» AVAILABLE DATA
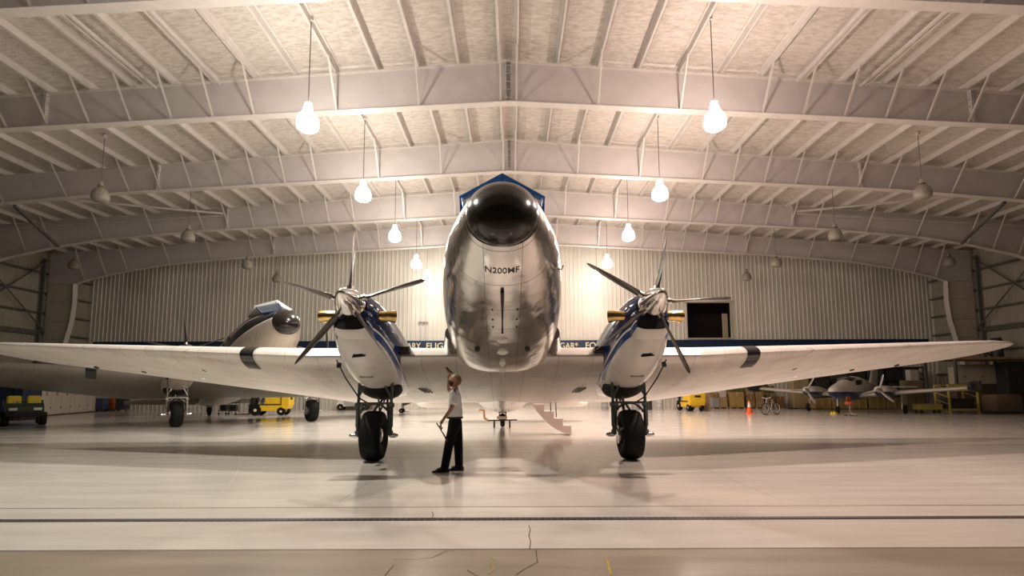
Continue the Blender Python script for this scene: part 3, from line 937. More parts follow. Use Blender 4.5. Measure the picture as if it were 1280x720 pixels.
        if main:
            for (xx, yy) in ((6.6, 3.5), (8.4, 3.4), (10.2, 3.6), (11.8, 3.9), (7.5, 1.9)):
                u = (xx - 4.35) / 10.45; yle = 10.15 * u * math.tan(rad(15.2)); ch = 4.85 - .45 * u - yle
                z = WZ + (xx - 4.35) * math.tan(rad(DI)) - (yy - yle) * .03 - .055 * ch * (1 - (yy - yle) / ch)
                mb = MB(); mb.T = T; mb.box((s * xx, yy, z - .01), (.05, .16, .05), ch=.01); mb.build('hinge_fitting', dark_stuff if xx != 8.4 else alu, ow)
        # black inspection panel on the inner leading edge beside the nacelle
        mb = MB(); mb.T = T
        mb.box((s * 2.12, -.02, -.02), (.24, .24, .13), ch=.015); mb.build('oil_cooler_scoop', black, cw)
        mb = MB(); mb.T = T
        for k in range(3): mb.bar((s * (2.10 - k * .08), 1.9, -.47), (s * (2.0 - k * .08), 2.5, -.46), .018, .03)
        mb.build('flap_track', pmat('flap_grey', (.2, .18, .16), .4), cw)
    # nacelles, propellers, landing gear
    for s, pa in ((-1, prop_ang[0]), (1, prop_ang[1])):
        cx = s * 2.82
        st = [(-1.66, .09, .60, .27), (-1.60, .00, .66, .33), (-1.45, -.22, .72, .42), (-1.2, -.40, .77, .49), (-.85, -.56, .80, .55), (-.4, -.68, .82, .60), (.1, -.75, .82, .64), (.7, -.76, .78, .66), (1.4, -.72, .70, .64), (2.2, -.62, .58, .56), (3.0, -.48, .42, .42), (3.8, -.32, .22, .22), (4.3, -.2, .05, .06)]
        mb = MB(); mb.T = T
        rings = []
        sy = [q[0] for q in st]
        for y in list(np.arange(-1.66, 4.3, .15)) + [4.3]:
            zb, zt, hw = [float(np.interp(y, sy, [q[c] for q in st])) for c in (1, 2, 3)]
            zc = (zb + zt) / 2 + .02
            rings.append([Vector((cx + hw * math.copysign(abs(math.cos(a)) ** .9, math.cos(a)), y, zc + ((zt - zc) if math.sin(a) > 0 else (zc - zb)) * math.copysign(abs(math.sin(a)) ** .92, math.sin(a)))) for a in [2 * PI * j / 40 for j in range(40)]])
        mb.loft(rings)
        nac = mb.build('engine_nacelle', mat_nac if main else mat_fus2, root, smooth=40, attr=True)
        # chin intake lip and dark mouth
        mb = MB(); mb.T = T
        def oval(y, w, h, zc, n=28): return [Vector((cx + w * math.copysign(abs(math.cos(a)) ** .6, math.cos(a)), y, zc + h * math.copysign(abs(math.sin(a)) ** .75, math.sin(a)))) for a in [2 * PI * j / n for j in range(n)]]
        mb.loft([oval(-1.30, .36, .20, -.03), oval(-1.55, .345, .175, .0), oval(-1.70, .325, .145, .02), oval(-1.72, .30, .12, .02), oval(-1.66, .285, .105, .02)], caps=False)
        mb.build('intake_lip', mat_nac if main else mat_fus2, nac, smooth=60, attr=True)
        mb = MB(); mb.T = T
        mb.loft([oval(-1.705, .30, .118, .02), oval(-1.6, .27, .09, .02)]); mb.build('air_intake', pmat('intake_black', (.006, .006, .006), .8), nac, smooth=40)
        # dark glossy panel between the spinner and the intake
        mb = MB(); mb.T = T
        mb.loft([oval(-1.50, .37, .17, .20), oval(-1.66, .32, .13, .20), oval(-1.70, .28, .10, .20)]); mb.build('nose_panel', navy, nac, smooth=60)
        # oil cooler vent on the white chin
        y = -1.02; zb = float(np.interp(y, sy, [q[1] for q in st]))
        mb = MB(); mb.T = T
        mb.add([(cx - .10, y - .02, zb + .085), (cx + .16, y - .02, zb + .10), (cx + .16, y - .14, zb + .02), (cx - .10, y - .12, zb - .0), (cx - .03, y - .16, zb + .16), (cx, y + .1, zb + .12)], [(0, 1, 2, 3), (3, 2, 4), (0, 3, 4), (1, 4, 2), (0, 4, 5), (1, 5, 4), (0, 5, 1)])
        mb.build('chin_scoop', black, nac)
        y = -.35; zb = float(np.interp(y, sy, [q[1] for q in st]))
        mb = MB(); mb.T = T; mb.box((cx, y, zb + .01), (.30, .06, .05), ch=.02); mb.build('cowl_vent', pmat('vent_grey', (.25, .23, .2), .4), nac)
        # solid black bulge, its colour stands in for shade in the open wheel well
        mb = MB(); mb.T = T
        rings = []
        for k in range(9):
            u = k / 8; q = math.sin(PI * u) ** .5 if 0 < u < 1 else 0.02
            rings.append([Vector((cx + .48 * q * math.cos(a), .34 + 1.4 * u, -.64 + .24 * q * math.sin(a))) for a in [2 * PI * j / 20 for j in range(20)]])
        mb.loft(rings); mb.build('wheel_well_shade', pmat('well_shade_black', (.012, .011, .01), .7), nac, smooth=60)
        # exhaust stubs
        for e in (-1, 1):
            mb = MB(); mb.T = T
            mb.tube([(cx + e * .30, -1.28, .30), (cx + e * .46, -1.31, .31), (cx + e * .60, -1.29, .32), (cx + e * .72, -1.24, .325)], [.125, .10, .105, .125], 20, caps=False)
            mb.tube([(cx + e * .715, -1.24, .325), (cx + e * .62, -1.27, .32)], [.115, .08], 20)
            mb.build('exhaust_stub', brass, nac, smooth=50)
        # cable and stay from the nacelle to the gear
        mb = MB(); mb.T = T
        mb.tube([(cx + s * .52, -.75, -.42), (cx + s * .44, -.3, -.70), (cx + s * .30, .3, -1.0), (cx + s * .2, .6, -1.05)], .016, 6)
        mb.lathe([(.05, -.05), (.05, .05)], c=(cx + s * .50, -.62, -.50), n=8); mb.build('retraction_cable', black, nac, smooth=40)
        # propeller
        hub = Vector((cx, -1.93, .36))
        pr = MB(); pr.T = T
        pr.lathe([(.245, -1.68), (.265, -1.74), (.27, -1.86), (.25, -1.98), (.20, -2.14), (.145, -2.28), (.085, -2.40), (.04, -2.46), (.01, -2.475)], c=(cx, 0, .36), axis='y', n=32)
        pp = pr.build('propeller', chrome, root, smooth=50)
        for k in range(5):
            a = rad(pa + 72 * k)
            mb = MB(); mb.T = T; blade(mb, hub, a, 1.45)
            mb.build('propeller_blade', pmat('blade_grey', (.16, .15, .14), .25, .7), pp, smooth=50)
            mb = MB(); mb.T = T; d = Vector((math.cos(a), 0, math.sin(a)))
            mb.tube([hub + d * .24, hub + d * .32], .062, 12); mb.build('blade_collar', alu, pp, smooth=40)
        gear(root, cx, gear_metal if main else alu)
    # tail
    mb = MB(); mb.T = T
    rings = []
    for u in (0, .25, .5, .75, .92, 1.0):
        z = 1.55 + 2.9 * u; yle = 10.6 + 2.2 * u + (.3 if u == 1 else 0); ch = (15.0 - .5 * u) - yle
        if u == 1: ch *= .6
        rings.append([Vector((v * ch * .9, yle + q * ch, z)) for q, v in airfoil(t=.10, m=.0001)])
    mb.loft(rings); mb.build('tail_fin', mat_nac if main else wm, root, smooth=40, attr=True)
    for s in (-1, 1):
        mb = MB(); mb.T = T; rings = []
        for u in (0, .3, .6, .85, .95, 1.0):
            x = .15 + 3.9 * u; yle = 12.2 + 1.0 * u; ch = (15.0 - .55 * u) - yle
            if u > .9: yle += ch * .15; ch *= .6 if u == 1 else .85
            rings.append([Vector((s * x, yle + q * ch, 1.18 + v * ch)) for q, v in airfoil(t=.11, m=.0001)])
        mb.loft(rings); mb.build('tailplane', wm, root, smooth=40, attr=True)
    # tail wheel
    ty = 10.0
    t = MB(); t.lathe([(.10, -.08), (.2, -.1), (.265, -.07), (.28, 0), (.265, .07), (.2, .1), (.10, .08)], c=(0, ty, .28), axis='x', n=28)
    t.build('tail_wheel', rubber, root, smooth=50)
    t = MB()
    for s in (-1, 1): t.tube([(s * .13, ty, .28), (s * .13, ty - .05, .55), (0, ty - .2, 1.0)], .03, 8)
    t.tube([(0, ty - .2, .95), (0, ty - .35, 1.35)], .05, 8); t.box((0, ty - .02, .60), (.36, .25, .06), ch=.02)
    t.build('tail_wheel_fork', gear_metal, root, smooth=40)
    if main:
        # airstair door let down on the port side behind the wing
        mb = MB()
        y0, y1 = 5.9, 6.6
        arc = []
        for k in range(11):
            u = k / 10; arc.append((1.0 + 1.30 * u, 1.02 - 1.0 * u - .22 * math.sin(PI * u)))
        outer = arc; inner = [(x + .03, z + .06) for x, z in arc]
        mb.prism(outer + inner[::-1], y0, y1)
        ds = mb.build('airstair_door', pmat('door_pinkish_paint', (.62, .50, .44), .35), root, smooth=30)
        for yy in (y0, y1):
            mb = MB()
            zz = [(1.06, 1.02), (1.40, 1.02), (1.40, .78), (1.72, .78), (1.72, .54), (2.02, .54), (2.02, .30), (2.30, .30), (2.30, .06)] 
            lo = arc[::-1]
            mb.prism(zz + lo, yy - .015, yy + .015); mb.build('stair_stringer', pmat('door_pinkish_paint', (.62, .50, .44), .35), ds)
        for k, (xx, z) in enumerate(((1.23, 1.02), (1.56, .78), (1.87, .54), (2.16, .30))):
            MB().box((xx, (y0 + y1) / 2, z), (.32, y1 - y0, .03)).build('stair_tread', pmat('tread_grey', (.6, .55, .5), .5), ds)
        for xx in (1.62, 1.80):
            MB().tube([(xx, y0 - .02, .60 if xx > 1.7 else .8), (xx - .02, y0 - .02, 1.55)], .016, 8).build('stair_handrail', black, ds, smooth=40)
    return root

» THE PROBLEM
Check each line of the listing above for the string "attr", then report only how many lines have it.

» THE ANSWER
4